— START OF Exercise material —

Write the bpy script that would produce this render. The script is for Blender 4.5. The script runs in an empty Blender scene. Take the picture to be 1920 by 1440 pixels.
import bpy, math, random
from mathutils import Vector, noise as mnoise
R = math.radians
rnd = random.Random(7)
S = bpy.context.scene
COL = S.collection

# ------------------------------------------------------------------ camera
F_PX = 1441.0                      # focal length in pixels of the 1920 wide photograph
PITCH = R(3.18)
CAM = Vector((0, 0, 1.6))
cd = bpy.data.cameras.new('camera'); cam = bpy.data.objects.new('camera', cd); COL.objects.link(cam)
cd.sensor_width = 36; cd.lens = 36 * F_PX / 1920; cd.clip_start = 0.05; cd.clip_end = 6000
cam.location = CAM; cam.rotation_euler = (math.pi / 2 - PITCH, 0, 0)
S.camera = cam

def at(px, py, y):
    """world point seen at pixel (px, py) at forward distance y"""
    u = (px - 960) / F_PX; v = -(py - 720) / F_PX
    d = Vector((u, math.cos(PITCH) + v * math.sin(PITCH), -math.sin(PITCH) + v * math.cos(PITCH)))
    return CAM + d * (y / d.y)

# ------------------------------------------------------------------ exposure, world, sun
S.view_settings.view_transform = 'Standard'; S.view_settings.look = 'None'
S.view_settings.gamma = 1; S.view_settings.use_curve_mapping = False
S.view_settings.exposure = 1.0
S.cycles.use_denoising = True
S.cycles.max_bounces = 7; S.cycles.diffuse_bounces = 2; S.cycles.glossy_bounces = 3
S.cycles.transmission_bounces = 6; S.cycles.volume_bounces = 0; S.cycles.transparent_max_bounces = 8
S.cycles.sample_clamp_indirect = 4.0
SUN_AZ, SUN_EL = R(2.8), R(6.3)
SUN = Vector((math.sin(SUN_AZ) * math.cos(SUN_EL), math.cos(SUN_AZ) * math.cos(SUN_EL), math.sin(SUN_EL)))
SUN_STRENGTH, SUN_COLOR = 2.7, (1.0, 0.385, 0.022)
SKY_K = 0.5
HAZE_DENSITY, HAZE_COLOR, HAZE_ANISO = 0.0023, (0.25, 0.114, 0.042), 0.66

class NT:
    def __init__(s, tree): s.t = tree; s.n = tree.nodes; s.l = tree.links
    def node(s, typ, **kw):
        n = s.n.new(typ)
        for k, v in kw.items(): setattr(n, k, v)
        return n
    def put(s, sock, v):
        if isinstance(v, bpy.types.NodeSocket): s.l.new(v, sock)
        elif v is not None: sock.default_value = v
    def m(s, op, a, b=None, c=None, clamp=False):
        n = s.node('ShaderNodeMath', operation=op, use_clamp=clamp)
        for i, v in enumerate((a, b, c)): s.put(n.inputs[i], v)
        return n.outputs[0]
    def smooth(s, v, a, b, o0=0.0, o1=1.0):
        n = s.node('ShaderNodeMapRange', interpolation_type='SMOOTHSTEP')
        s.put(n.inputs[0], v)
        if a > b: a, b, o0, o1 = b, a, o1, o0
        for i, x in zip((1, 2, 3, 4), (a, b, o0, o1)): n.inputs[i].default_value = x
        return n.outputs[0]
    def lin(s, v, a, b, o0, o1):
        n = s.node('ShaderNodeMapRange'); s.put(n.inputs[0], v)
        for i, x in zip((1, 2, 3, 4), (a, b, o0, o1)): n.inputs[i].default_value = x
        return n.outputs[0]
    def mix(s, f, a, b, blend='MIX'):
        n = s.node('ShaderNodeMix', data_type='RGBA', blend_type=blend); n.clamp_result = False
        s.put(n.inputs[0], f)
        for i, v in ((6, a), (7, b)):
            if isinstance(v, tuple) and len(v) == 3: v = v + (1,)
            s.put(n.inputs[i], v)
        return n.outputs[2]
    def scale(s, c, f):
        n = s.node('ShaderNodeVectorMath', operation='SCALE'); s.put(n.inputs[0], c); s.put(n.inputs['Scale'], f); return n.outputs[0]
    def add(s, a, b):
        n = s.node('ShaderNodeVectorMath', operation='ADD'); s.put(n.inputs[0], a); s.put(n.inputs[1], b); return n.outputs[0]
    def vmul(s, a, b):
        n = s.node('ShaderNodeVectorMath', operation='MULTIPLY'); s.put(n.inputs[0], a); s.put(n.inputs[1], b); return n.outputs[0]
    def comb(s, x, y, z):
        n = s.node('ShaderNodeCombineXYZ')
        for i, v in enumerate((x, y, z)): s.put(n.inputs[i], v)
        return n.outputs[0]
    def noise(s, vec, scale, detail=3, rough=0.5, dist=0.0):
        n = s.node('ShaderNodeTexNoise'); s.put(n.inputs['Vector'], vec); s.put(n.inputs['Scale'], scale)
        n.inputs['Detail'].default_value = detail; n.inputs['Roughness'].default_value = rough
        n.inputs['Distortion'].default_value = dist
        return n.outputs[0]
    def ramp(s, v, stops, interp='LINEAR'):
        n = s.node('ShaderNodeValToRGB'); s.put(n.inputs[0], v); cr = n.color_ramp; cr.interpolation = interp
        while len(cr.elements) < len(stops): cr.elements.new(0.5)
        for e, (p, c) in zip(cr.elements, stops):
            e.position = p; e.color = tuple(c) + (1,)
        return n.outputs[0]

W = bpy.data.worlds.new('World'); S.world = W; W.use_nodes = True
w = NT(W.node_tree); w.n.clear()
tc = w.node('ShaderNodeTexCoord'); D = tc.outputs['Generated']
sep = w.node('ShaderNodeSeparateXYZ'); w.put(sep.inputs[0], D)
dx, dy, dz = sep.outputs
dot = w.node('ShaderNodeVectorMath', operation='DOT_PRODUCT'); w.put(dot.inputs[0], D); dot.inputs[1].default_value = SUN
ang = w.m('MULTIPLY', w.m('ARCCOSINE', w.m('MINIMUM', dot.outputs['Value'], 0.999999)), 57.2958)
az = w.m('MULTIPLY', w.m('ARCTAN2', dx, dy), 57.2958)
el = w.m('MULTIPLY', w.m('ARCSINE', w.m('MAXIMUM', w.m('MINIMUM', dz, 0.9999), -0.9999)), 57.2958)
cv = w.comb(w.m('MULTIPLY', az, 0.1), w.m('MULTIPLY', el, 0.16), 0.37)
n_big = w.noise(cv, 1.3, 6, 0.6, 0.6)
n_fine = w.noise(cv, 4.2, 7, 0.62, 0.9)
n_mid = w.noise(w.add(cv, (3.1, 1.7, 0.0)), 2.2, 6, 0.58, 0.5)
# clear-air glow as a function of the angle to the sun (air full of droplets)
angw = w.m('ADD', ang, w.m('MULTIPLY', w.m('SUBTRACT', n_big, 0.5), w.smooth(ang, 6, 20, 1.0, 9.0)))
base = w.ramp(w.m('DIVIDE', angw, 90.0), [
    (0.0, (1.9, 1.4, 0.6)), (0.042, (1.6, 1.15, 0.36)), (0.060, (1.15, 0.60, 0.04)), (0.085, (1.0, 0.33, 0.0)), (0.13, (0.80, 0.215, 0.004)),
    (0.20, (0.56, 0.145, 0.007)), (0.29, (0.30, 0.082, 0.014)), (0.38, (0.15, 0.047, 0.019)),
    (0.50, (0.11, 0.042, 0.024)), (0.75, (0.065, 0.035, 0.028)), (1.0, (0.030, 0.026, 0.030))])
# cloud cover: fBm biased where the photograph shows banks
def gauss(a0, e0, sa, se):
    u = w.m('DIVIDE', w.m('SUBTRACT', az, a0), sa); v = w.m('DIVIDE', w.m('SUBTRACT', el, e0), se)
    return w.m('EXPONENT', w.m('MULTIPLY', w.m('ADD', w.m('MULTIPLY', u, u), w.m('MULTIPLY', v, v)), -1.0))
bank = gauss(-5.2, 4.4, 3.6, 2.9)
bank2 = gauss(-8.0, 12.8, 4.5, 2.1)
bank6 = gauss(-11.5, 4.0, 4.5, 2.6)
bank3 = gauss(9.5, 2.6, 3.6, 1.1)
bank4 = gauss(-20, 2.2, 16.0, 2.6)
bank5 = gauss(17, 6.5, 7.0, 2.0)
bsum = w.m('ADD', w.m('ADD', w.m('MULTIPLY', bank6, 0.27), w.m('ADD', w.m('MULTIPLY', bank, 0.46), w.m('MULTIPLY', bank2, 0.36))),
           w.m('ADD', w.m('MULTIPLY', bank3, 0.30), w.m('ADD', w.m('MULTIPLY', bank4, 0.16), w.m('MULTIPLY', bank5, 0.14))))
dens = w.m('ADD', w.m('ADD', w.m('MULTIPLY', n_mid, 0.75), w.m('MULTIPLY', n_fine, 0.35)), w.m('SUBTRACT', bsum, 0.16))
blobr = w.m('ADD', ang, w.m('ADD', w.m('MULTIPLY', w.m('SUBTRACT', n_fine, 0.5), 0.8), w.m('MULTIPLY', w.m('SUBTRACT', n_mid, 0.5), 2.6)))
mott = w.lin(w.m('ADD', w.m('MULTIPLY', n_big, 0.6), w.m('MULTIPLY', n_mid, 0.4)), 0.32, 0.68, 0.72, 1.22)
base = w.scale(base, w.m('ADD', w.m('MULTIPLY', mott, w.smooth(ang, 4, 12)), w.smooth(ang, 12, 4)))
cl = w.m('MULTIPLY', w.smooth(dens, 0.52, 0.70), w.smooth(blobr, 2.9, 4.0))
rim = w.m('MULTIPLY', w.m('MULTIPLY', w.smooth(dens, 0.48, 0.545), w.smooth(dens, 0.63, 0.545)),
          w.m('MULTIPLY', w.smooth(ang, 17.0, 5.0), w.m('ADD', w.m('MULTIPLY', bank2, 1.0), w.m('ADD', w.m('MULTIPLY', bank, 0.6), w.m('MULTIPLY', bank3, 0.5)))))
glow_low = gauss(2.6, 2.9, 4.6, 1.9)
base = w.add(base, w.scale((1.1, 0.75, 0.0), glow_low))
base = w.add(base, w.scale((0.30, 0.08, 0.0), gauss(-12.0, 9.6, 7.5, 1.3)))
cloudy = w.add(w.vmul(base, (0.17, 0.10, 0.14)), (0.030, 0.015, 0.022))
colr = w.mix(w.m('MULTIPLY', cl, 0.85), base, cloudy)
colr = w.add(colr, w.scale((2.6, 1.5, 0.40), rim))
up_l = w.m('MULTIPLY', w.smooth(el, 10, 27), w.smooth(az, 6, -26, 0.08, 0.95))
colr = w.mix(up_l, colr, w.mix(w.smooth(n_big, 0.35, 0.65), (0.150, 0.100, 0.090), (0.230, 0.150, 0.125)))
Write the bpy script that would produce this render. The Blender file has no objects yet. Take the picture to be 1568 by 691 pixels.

— END OF Exercise material —

Task description:
Write out exactly the lines from the start of the material through the line with "return CAM + d * (y / d.y)". No other output is expected.

Exercise answer:
Write the bpy script that would produce this render. The script is for Blender 4.5. The script runs in an empty Blender scene. Take the picture to be 1920 by 1440 pixels.
import bpy, math, random
from mathutils import Vector, noise as mnoise
R = math.radians
rnd = random.Random(7)
S = bpy.context.scene
COL = S.collection

# ------------------------------------------------------------------ camera
F_PX = 1441.0                      # focal length in pixels of the 1920 wide photograph
PITCH = R(3.18)
CAM = Vector((0, 0, 1.6))
cd = bpy.data.cameras.new('camera'); cam = bpy.data.objects.new('camera', cd); COL.objects.link(cam)
cd.sensor_width = 36; cd.lens = 36 * F_PX / 1920; cd.clip_start = 0.05; cd.clip_end = 6000
cam.location = CAM; cam.rotation_euler = (math.pi / 2 - PITCH, 0, 0)
S.camera = cam

def at(px, py, y):
    """world point seen at pixel (px, py) at forward distance y"""
    u = (px - 960) / F_PX; v = -(py - 720) / F_PX
    d = Vector((u, math.cos(PITCH) + v * math.sin(PITCH), -math.sin(PITCH) + v * math.cos(PITCH)))
    return CAM + d * (y / d.y)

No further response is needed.